By the way, an incident showing the singular independence of Gen. Grant happened on Saturday. When the President was taking his afternoon stroll down Pennsylvania Avenue, he met Miss Anthony and Miss Couzins. Instead of bowing and passing on, as most any one of the high dignitaries occupying official position would have done, he stopped, shook hands, and entered into conversation with them. The chief justiceship being the absorbing subject of interest, Miss Couzins suggested the name of Elizabeth Cady Stanton, since he seemed to have so much trouble in getting a man to suit. The President pleasantly replied he would not subject any woman to the ordeal of such an examination as she would be subjected to over Sunday, if the announcement of the nomination to that office were made.

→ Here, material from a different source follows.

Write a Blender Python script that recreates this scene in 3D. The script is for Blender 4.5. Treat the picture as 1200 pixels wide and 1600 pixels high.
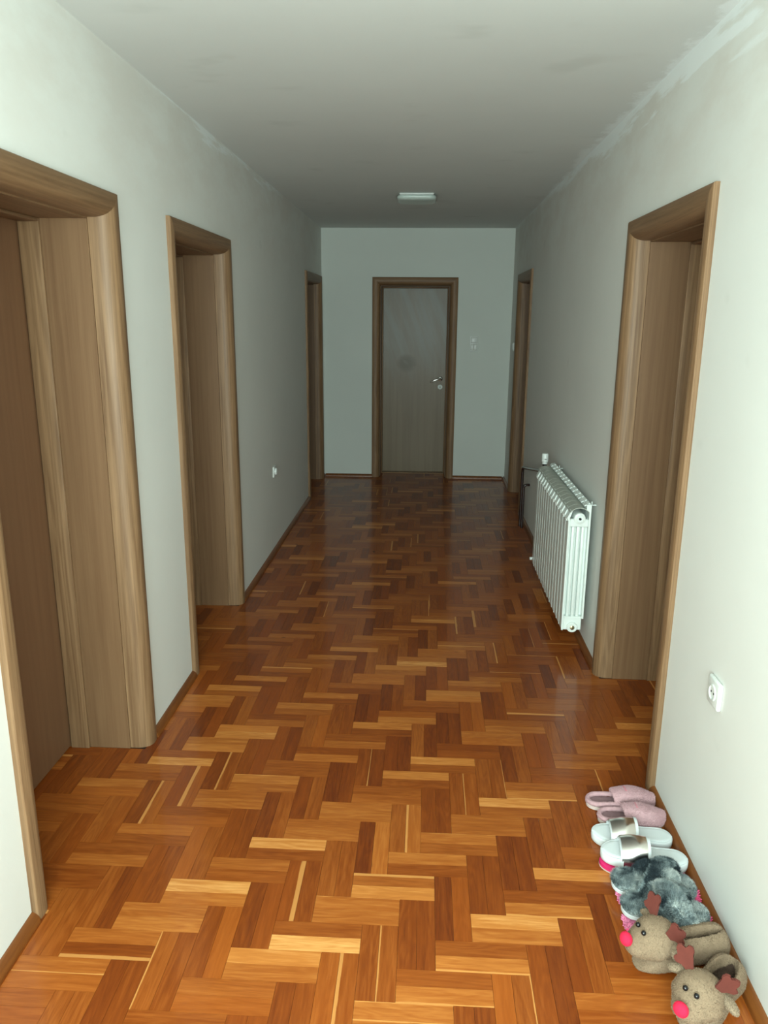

Miss Anthony said if he would only nominate Henry R. Selden, her counsel, the man who had brains and courage enough to defend her for voting for him, the country would at once recognize it as the best possible thing that could be done. The group, as they stood there on the avenue, the President of the United States with a pleased and animated face, and Miss Anthony, whom everybody knows and respects, even although they don't believe in suffrage for women, and the strikingly handsome young lawyer from St. Louis, in animated conversation over the Chief Justiceship, was the object of attraction of all passing by. If some fortunate photographer could have taken the picture his fortune would have been secured beyond doubt.